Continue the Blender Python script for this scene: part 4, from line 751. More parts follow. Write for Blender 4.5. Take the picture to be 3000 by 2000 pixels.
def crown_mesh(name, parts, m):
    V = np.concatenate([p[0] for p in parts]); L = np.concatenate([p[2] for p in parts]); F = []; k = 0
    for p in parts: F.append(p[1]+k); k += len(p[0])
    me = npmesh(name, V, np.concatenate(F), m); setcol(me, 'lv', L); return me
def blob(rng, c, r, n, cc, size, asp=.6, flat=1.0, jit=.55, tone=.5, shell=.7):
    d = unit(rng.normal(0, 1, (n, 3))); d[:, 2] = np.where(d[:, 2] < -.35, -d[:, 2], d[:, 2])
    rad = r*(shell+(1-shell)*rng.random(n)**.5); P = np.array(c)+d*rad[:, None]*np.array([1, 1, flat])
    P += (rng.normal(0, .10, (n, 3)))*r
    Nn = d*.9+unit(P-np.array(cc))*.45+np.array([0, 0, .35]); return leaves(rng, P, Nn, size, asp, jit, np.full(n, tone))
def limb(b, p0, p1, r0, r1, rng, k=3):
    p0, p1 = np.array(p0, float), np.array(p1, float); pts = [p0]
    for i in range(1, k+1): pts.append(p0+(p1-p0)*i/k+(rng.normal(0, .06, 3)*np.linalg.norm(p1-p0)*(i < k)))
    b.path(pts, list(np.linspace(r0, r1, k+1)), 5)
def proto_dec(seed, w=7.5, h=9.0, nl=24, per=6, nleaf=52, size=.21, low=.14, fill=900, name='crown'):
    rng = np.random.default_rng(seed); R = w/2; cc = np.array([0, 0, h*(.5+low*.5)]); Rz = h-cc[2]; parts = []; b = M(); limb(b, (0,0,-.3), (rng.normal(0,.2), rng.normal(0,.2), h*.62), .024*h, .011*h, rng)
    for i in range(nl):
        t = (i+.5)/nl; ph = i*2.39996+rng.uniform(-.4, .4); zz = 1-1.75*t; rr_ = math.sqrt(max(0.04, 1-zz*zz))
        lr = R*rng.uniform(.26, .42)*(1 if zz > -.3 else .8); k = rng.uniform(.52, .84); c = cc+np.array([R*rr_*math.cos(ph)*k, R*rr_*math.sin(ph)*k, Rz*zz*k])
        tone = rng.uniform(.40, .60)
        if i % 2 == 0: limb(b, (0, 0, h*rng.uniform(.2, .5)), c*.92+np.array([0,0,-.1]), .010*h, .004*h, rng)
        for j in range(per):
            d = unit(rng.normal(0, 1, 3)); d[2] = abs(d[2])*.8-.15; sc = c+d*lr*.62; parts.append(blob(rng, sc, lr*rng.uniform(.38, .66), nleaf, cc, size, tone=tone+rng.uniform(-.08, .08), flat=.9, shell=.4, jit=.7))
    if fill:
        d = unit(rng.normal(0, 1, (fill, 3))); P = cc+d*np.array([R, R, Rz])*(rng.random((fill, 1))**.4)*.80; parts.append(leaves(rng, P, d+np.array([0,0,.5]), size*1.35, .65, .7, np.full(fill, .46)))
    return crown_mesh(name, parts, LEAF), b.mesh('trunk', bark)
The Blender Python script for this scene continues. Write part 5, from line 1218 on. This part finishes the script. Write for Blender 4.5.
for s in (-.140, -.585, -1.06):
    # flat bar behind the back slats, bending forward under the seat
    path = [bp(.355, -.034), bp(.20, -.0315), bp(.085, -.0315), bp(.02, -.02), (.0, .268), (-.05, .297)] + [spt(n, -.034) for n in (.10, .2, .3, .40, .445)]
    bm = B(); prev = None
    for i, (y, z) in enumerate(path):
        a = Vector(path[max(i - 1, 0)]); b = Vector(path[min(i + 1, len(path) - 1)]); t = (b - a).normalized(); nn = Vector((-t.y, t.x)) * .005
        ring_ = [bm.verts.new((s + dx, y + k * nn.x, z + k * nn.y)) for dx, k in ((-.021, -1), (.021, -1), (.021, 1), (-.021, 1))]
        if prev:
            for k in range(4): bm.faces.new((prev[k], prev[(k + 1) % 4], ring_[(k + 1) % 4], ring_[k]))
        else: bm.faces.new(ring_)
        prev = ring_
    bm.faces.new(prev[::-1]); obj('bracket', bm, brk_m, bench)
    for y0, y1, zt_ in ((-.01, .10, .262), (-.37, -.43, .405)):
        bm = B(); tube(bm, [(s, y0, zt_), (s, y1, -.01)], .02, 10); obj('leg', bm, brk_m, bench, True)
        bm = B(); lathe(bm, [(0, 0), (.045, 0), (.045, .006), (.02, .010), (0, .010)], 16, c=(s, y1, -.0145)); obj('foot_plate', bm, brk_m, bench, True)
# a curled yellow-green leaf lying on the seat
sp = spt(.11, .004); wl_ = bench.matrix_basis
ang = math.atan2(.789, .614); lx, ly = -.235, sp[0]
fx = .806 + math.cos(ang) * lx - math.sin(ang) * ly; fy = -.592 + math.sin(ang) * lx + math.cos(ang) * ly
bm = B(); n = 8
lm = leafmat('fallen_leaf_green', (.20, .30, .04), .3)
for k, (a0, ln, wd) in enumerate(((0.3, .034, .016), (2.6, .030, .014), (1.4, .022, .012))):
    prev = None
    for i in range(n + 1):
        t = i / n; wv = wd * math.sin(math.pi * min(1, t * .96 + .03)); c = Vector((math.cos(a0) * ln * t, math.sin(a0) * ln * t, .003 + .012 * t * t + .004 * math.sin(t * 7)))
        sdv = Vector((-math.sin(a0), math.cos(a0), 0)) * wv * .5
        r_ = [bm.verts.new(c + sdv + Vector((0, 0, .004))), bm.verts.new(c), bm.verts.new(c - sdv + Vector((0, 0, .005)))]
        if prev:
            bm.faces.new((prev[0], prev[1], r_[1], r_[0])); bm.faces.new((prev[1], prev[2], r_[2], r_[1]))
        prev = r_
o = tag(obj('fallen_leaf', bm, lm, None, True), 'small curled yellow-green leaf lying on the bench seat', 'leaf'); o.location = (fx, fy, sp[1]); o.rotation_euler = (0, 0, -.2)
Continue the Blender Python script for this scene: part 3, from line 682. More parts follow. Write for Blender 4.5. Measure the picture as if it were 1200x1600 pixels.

::::::

• The problem: Print out every entry, keeping each one exact.

• Task answer:
Continue the Blender Python script for this scene: part 4, from line 751. More parts follow. Write for Blender 4.5. Take the picture to be 3000 by 2000 pixels.
def crown_mesh(name, parts, m):
    V = np.concatenate([p[0] for p in parts]); L = np.concatenate([p[2] for p in parts]); F = []; k = 0
    for p in parts: F.append(p[1]+k); k += len(p[0])
    me = npmesh(name, V, np.concatenate(F), m); setcol(me, 'lv', L); return me
def blob(rng, c, r, n, cc, size, asp=.6, flat=1.0, jit=.55, tone=.5, shell=.7):
    d = unit(rng.normal(0, 1, (n, 3))); d[:, 2] = np.where(d[:, 2] < -.35, -d[:, 2], d[:, 2])
    rad = r*(shell+(1-shell)*rng.random(n)**.5); P = np.array(c)+d*rad[:, None]*np.array([1, 1, flat])
    P += (rng.normal(0, .10, (n, 3)))*r
    Nn = d*.9+unit(P-np.array(cc))*.45+np.array([0, 0, .35]); return leaves(rng, P, Nn, size, asp, jit, np.full(n, tone))
def limb(b, p0, p1, r0, r1, rng, k=3):
    p0, p1 = np.array(p0, float), np.array(p1, float); pts = [p0]
    for i in range(1, k+1): pts.append(p0+(p1-p0)*i/k+(rng.normal(0, .06, 3)*np.linalg.norm(p1-p0)*(i < k)))
    b.path(pts, list(np.linspace(r0, r1, k+1)), 5)
def proto_dec(seed, w=7.5, h=9.0, nl=24, per=6, nleaf=52, size=.21, low=.14, fill=900, name='crown'):
    rng = np.random.default_rng(seed); R = w/2; cc = np.array([0, 0, h*(.5+low*.5)]); Rz = h-cc[2]; parts = []; b = M(); limb(b, (0,0,-.3), (rng.normal(0,.2), rng.normal(0,.2), h*.62), .024*h, .011*h, rng)
    for i in range(nl):
        t = (i+.5)/nl; ph = i*2.39996+rng.uniform(-.4, .4); zz = 1-1.75*t; rr_ = math.sqrt(max(0.04, 1-zz*zz))
        lr = R*rng.uniform(.26, .42)*(1 if zz > -.3 else .8); k = rng.uniform(.52, .84); c = cc+np.array([R*rr_*math.cos(ph)*k, R*rr_*math.sin(ph)*k, Rz*zz*k])
        tone = rng.uniform(.40, .60)
        if i % 2 == 0: limb(b, (0, 0, h*rng.uniform(.2, .5)), c*.92+np.array([0,0,-.1]), .010*h, .004*h, rng)
        for j in range(per):
            d = unit(rng.normal(0, 1, 3)); d[2] = abs(d[2])*.8-.15; sc = c+d*lr*.62; parts.append(blob(rng, sc, lr*rng.uniform(.38, .66), nleaf, cc, size, tone=tone+rng.uniform(-.08, .08), flat=.9, shell=.4, jit=.7))
    if fill:
        d = unit(rng.normal(0, 1, (fill, 3))); P = cc+d*np.array([R, R, Rz])*(rng.random((fill, 1))**.4)*.80; parts.append(leaves(rng, P, d+np.array([0,0,.5]), size*1.35, .65, .7, np.full(fill, .46)))
    return crown_mesh(name, parts, LEAF), b.mesh('trunk', bark)
The Blender Python script for this scene continues. Write part 5, from line 1218 on. This part finishes the script. Write for Blender 4.5.
for s in (-.140, -.585, -1.06):
    # flat bar behind the back slats, bending forward under the seat
    path = [bp(.355, -.034), bp(.20, -.0315), bp(.085, -.0315), bp(.02, -.02), (.0, .268), (-.05, .297)] + [spt(n, -.034) for n in (.10, .2, .3, .40, .445)]
    bm = B(); prev = None
    for i, (y, z) in enumerate(path):
        a = Vector(path[max(i - 1, 0)]); b = Vector(path[min(i + 1, len(path) - 1)]); t = (b - a).normalized(); nn = Vector((-t.y, t.x)) * .005
        ring_ = [bm.verts.new((s + dx, y + k * nn.x, z + k * nn.y)) for dx, k in ((-.021, -1), (.021, -1), (.021, 1), (-.021, 1))]
        if prev:
            for k in range(4): bm.faces.new((prev[k], prev[(k + 1) % 4], ring_[(k + 1) % 4], ring_[k]))
        else: bm.faces.new(ring_)
        prev = ring_
    bm.faces.new(prev[::-1]); obj('bracket', bm, brk_m, bench)
    for y0, y1, zt_ in ((-.01, .10, .262), (-.37, -.43, .405)):
        bm = B(); tube(bm, [(s, y0, zt_), (s, y1, -.01)], .02, 10); obj('leg', bm, brk_m, bench, True)
        bm = B(); lathe(bm, [(0, 0), (.045, 0), (.045, .006), (.02, .010), (0, .010)], 16, c=(s, y1, -.0145)); obj('foot_plate', bm, brk_m, bench, True)
# a curled yellow-green leaf lying on the seat
sp = spt(.11, .004); wl_ = bench.matrix_basis
ang = math.atan2(.789, .614); lx, ly = -.235, sp[0]
fx = .806 + math.cos(ang) * lx - math.sin(ang) * ly; fy = -.592 + math.sin(ang) * lx + math.cos(ang) * ly
bm = B(); n = 8
lm = leafmat('fallen_leaf_green', (.20, .30, .04), .3)
for k, (a0, ln, wd) in enumerate(((0.3, .034, .016), (2.6, .030, .014), (1.4, .022, .012))):
    prev = None
    for i in range(n + 1):
        t = i / n; wv = wd * math.sin(math.pi * min(1, t * .96 + .03)); c = Vector((math.cos(a0) * ln * t, math.sin(a0) * ln * t, .003 + .012 * t * t + .004 * math.sin(t * 7)))
        sdv = Vector((-math.sin(a0), math.cos(a0), 0)) * wv * .5
        r_ = [bm.verts.new(c + sdv + Vector((0, 0, .004))), bm.verts.new(c), bm.verts.new(c - sdv + Vector((0, 0, .005)))]
        if prev:
            bm.faces.new((prev[0], prev[1], r_[1], r_[0])); bm.faces.new((prev[1], prev[2], r_[2], r_[1]))
        prev = r_
o = tag(obj('fallen_leaf', bm, lm, None, True), 'small curled yellow-green leaf lying on the bench seat', 'leaf'); o.location = (fx, fy, sp[1]); o.rotation_euler = (0, 0, -.2)
Continue the Blender Python script for this scene: part 3, from line 682. More parts follow. Write for Blender 4.5. Measure the picture as if it were 1200x1600 pixels.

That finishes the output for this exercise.